By Ronald Grover and Lisa Richwine

LOS ANGELES (Reuters) - Sony, which is studying a partial spinoff of its studio at the urging of major shareholder Daniel Loeb, suffered its second box office misfire of the summer season when its action movie "White House Down" opened with ticket sales below industry forecasts.

"White House Down," which stars Jamie Foxx as the U.S. president and Channing Tatum as a federal agent who saves the White House from terrorists, opened with $25.7 million in domestic ticket sales, according to the studio, below industry experts' estimates of over $30 million.

"We believe in the film, and that heading into the July 4th weekend and beyond, we're very confident that we'll get terrific numbers," said Rory Bruer, president of worldwide distribution for Sony Pictures Entertainment.

Sony Corp Chief Executive Kazuo Hirai told Sony shareholders at the Japanese electronics company's June 20 annual meeting that the board was studying a proposal by billionaire Loeb, whose Third Point hedge fund owns 6.9 percent of the company. Loeb has proposed spinning off as much as 20 percent of the studio.

Sony's critically panned sci-fi adventure "After Earth," starring Will Smith and son, bombed in its debut at U.S. and Canadian theaters on May 31. The film, which cost $130 million to make and an estimated $100 million to market, had ticket sales of $27.5 million in its opening weekend and has totaled $57.9 million in North American box office sales, according to film site Box Office Mojo.
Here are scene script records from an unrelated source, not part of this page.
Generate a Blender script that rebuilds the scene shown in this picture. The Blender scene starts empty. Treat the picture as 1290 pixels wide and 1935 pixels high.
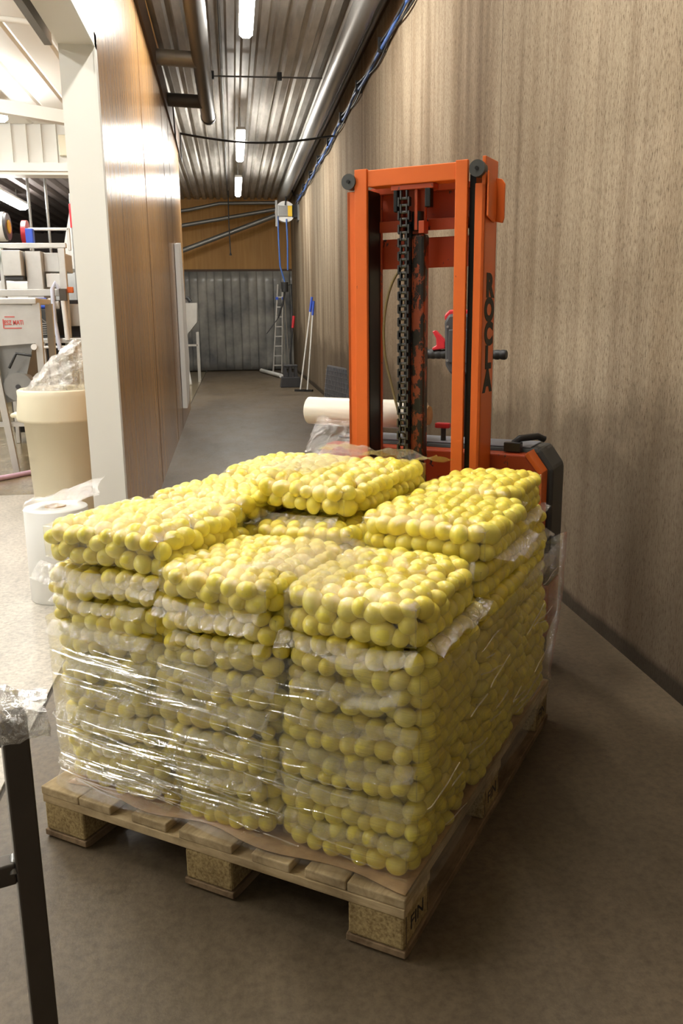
import bpy, math, random
import numpy as np
from mathutils import Matrix, Vector
random.seed(4); rng = np.random.default_rng(11)
PI = math.pi
S = bpy.context.scene
C = S.collection

# ------------------------------------------------------------------ camera
F_PX, YAW, PITCH, ROLL, CAMH = 1614.2, 0.12052, 0.22611, -0.01183, 1.2982
cam = bpy.data.cameras.new('camera'); camo = bpy.data.objects.new('camera', cam); C.objects.link(camo)
cam.sensor_fit = 'VERTICAL'; cam.sensor_height = 36.0; cam.lens = F_PX * 36.0 / 1935.0
cam.clip_start = 0.02; cam.clip_end = 200
_f = Vector((math.sin(YAW) * math.cos(PITCH), math.cos(YAW) * math.cos(PITCH), -math.sin(PITCH)))
_r = Vector((math.cos(YAW), -math.sin(YAW), 0)); _u = _r.cross(_f)
_r2 = math.cos(ROLL) * _r + math.sin(ROLL) * _u; _u2 = -math.sin(ROLL) * _r + math.cos(ROLL) * _u
M = Matrix((( _r2.x, _u2.x, -_f.x, 0), (_r2.y, _u2.y, -_f.y, 0), (_r2.z, _u2.z, -_f.z, CAMH), (0, 0, 0, 1)))
camo.matrix_world = M
S.camera = camo
cam.dof.use_dof = False

# ------------------------------------------------------------------ world, exposure
W = bpy.data.worlds.new('world'); S.world = W; W.use_nodes = True
W.node_tree.nodes['Background'].inputs[0].default_value = (1.0, 0.93, 0.83, 1)
W.node_tree.nodes['Background'].inputs[1].default_value = 0.21
S.view_settings.view_transform = 'Standard'; S.view_settings.look = 'None'
S.view_settings.exposure = 0.95; S.view_settings.gamma = 1.0
S.view_settings.use_curve_mapping = False
LAMP_CORRIDOR = 48.0     # emission strength of the corridor tubes
LAMP_HALL = 46.0         # emission strength of the hall tubes
LAMP_FRONT = 44.0

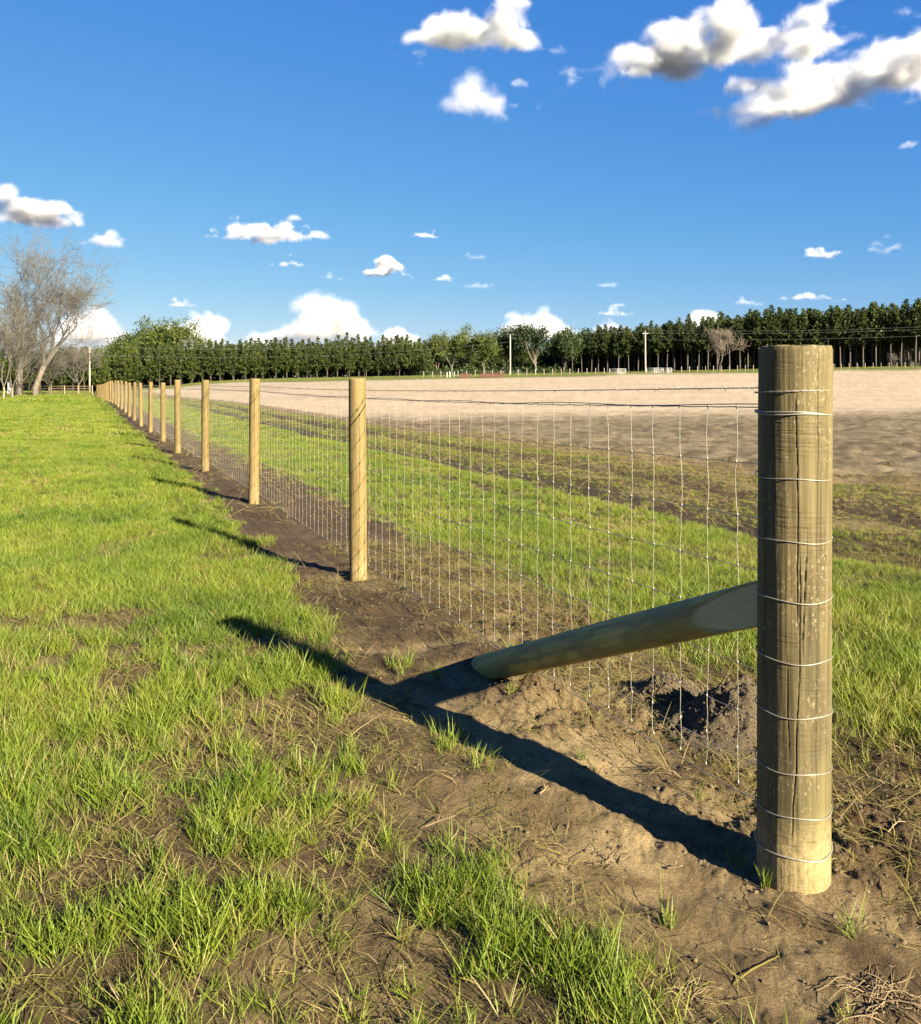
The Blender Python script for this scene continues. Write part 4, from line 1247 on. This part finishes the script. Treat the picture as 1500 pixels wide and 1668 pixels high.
def feeder(px0, px1, Y, label):
    x0, x1 = PX(px0, Y), PX(px1, Y)
    w = x1 - x0
    r = bpy.data.objects.new('hay_feeder', None); COL.objects.link(r); r.location = ((x0 + x1) / 2, Y, gz1((x0 + x1) / 2, Y))
    tag(r, label, 'hay feeder', 'rusty hay feeders')
    for sy in (-0.7, 0.7):
        mb = MB(); mb.box((0, sy, 0.40), (w / 2, 0.02, 0.36)); obj('side_panel', mb.mesh('side_panel', mat_rust), r)
        mb = MB(); mb.tube([(-w / 2, sy, 1.02), (w / 2, sy, 1.02)], 0.04, n=6); obj('top_rail', mb.mesh('top_rail', mat_rust, True), r)
        for q in np.linspace(-w / 2, w / 2, max(3, int(w / 0.55))):
            mb = MB(); mb.tube([(q, sy, 0.0), (q, sy, 1.02)], 0.035, n=5); obj('bar', mb.mesh('bar', mat_rust, True), r)
    for sx in (-1, 1):
        mb = MB(); mb.box((sx * w / 2, 0, 0.45), (0.02, 0.70, 0.40)); obj('end_panel', mb.mesh('end_panel', mat_rust), r)
feeder(749, 765, 178, 'smaller rusty steel hay feeder under the light green trees')
feeder(782, 820, 178, 'longer rusty steel hay feeder beside the thin utility pole')
# white marker posts and the thin posts of the far boundary fence
mb = MB(); mb.tube([(0, 0, -0.2), (0, 0, 1.2)], 0.06, n=6); mpost = mb.mesh('boundary_post', mat_white, True)
mb = MB(); mb.tube([(0, 0, -0.2), (0, 0, 1.25)], 0.05, n=6); gpost = mb.mesh('boundary_post', mat_pole, True)
for i, px in enumerate([728, 733, 740]):
    tag(obj('boundary_post', mpost, loc=(PX(px, 180), 180, gz1(PX(px, 180), 180))), 'short white post left of the smaller rusty feeder', 'post', 'white posts by the feeders')
for i, px in enumerate(list(range(690, 990, 14)) + list(range(1110, 1500, 13))):
    Y = 183.0
    tag(obj('boundary_post', gpost, loc=(PX(px, Y), Y, gz1(PX(px, Y), Y))), 'thin post of the boundary fence along the foot of the %s' % ('oaks and light green trees' if px < 990 else 'tall pine wood'), 'post', 'thin posts of the far boundary fence')

# ------------------------------------------------------------------ small things lying about
mat_dry, nt, p = new_mat('dry_stem'); n = N(nt)
n.set(p.inputs['Base Color'], n.mix(n.noise(n.new('ShaderNodeTexCoord').outputs['Object'], 30, 3), (0.13, 0.085, 0.038), (0.32, 0.235, 0.12))); p.inputs['Roughness'].default_value = 0.8
def dry_weed(x, y, cnt, size, seed, label):
    g = np.random.default_rng(seed)
    r = bpy.data.objects.new('dry_weed', None); COL.objects.link(r); r.location = (x, y, ground_at(x, y)); tag(r, label, 'dry weed', 'dead weeds near the corner post')
    for i in range(cnt):
        a = g.random() * 6.283; L = size * (0.4 + 0.8 * g.random())
        b = np.array([g.normal(0, size * 0.22), g.normal(0, size * 0.16), -0.01]); d = np.array([math.cos(a) * 0.8, math.sin(a) * 0.8, 0.9 * g.random() + 0.15])
        pts = [b]
        for k in range(7):
            d = d + np.array([g.normal(0, 0.2), g.normal(0, 0.28), -0.20]); d /= np.linalg.norm(d)
            q = pts[-1] + d * L / 7; q[2] = max(q[2], 0.004); pts.append(q)
        mb = MB(); mb.tube(pts, [0.0015 * (1 - 0.6 * k / 7) for k in range(8)], n=4)
        obj('stem', mb.mesh('stem', mat_dry, True), r)
dry_weed(0.97, 2.03, 70, 0.15, 2001, 'curled dead weed clump in the bottom corner below the corner post')
dry_weed(0.52, 2.06, 16, 0.09, 2002, 'small flattened dead weed at the lower edge of the bare soil')
dry_weed(0.02, 2.62, 12, 0.08, 2003, 'wispy dead weed in the middle of the bare sandy soil')
dry_weed(0.45, 2.62, 14, 0.08, 2004, 'dead weed beside the shadow of the corner post')
dry_weed(-0.95, 2.75, 16, 0.11, 2005, 'dead grass stems on the dark bare patch in the lawn')
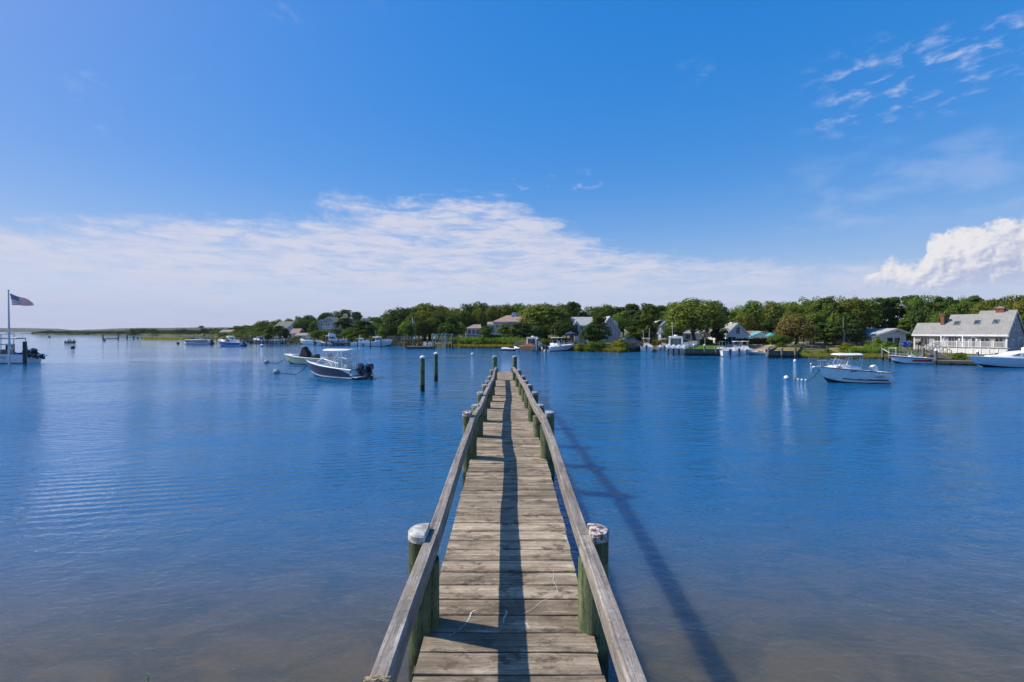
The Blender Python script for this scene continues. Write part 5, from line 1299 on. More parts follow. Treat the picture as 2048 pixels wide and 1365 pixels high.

"After Earth" has sold $188.8 million in worldwide ticket sales, according to the site. Studios usually split ticket receipts with theaters.

"White House Down," which cost an estimated $150 million to produce and many millions more to promote, has only started to roll out in international markets and sold $6.8 million worth of tickets in Korea, Indonesia, Malaysia and Singapore, Sony said.

Operating earnings at Sony's film studio increased by 40 percent, to $509 million, the company said in May, on the basis of a strong performance from a slate of films that included "The Amazing Spider-Man" and the James Bond film "Skyfall," which it shared with MGM.

Its low-budget comedy "This is the End" has generated ticket sales of $74 million in domestic theaters this summer. Sony is scheduled to release sequels this summer to hits "Grown Ups" and "The Smurfs," and the big-budget action film "Elysium" starring Matt Damon and Jodie Foster.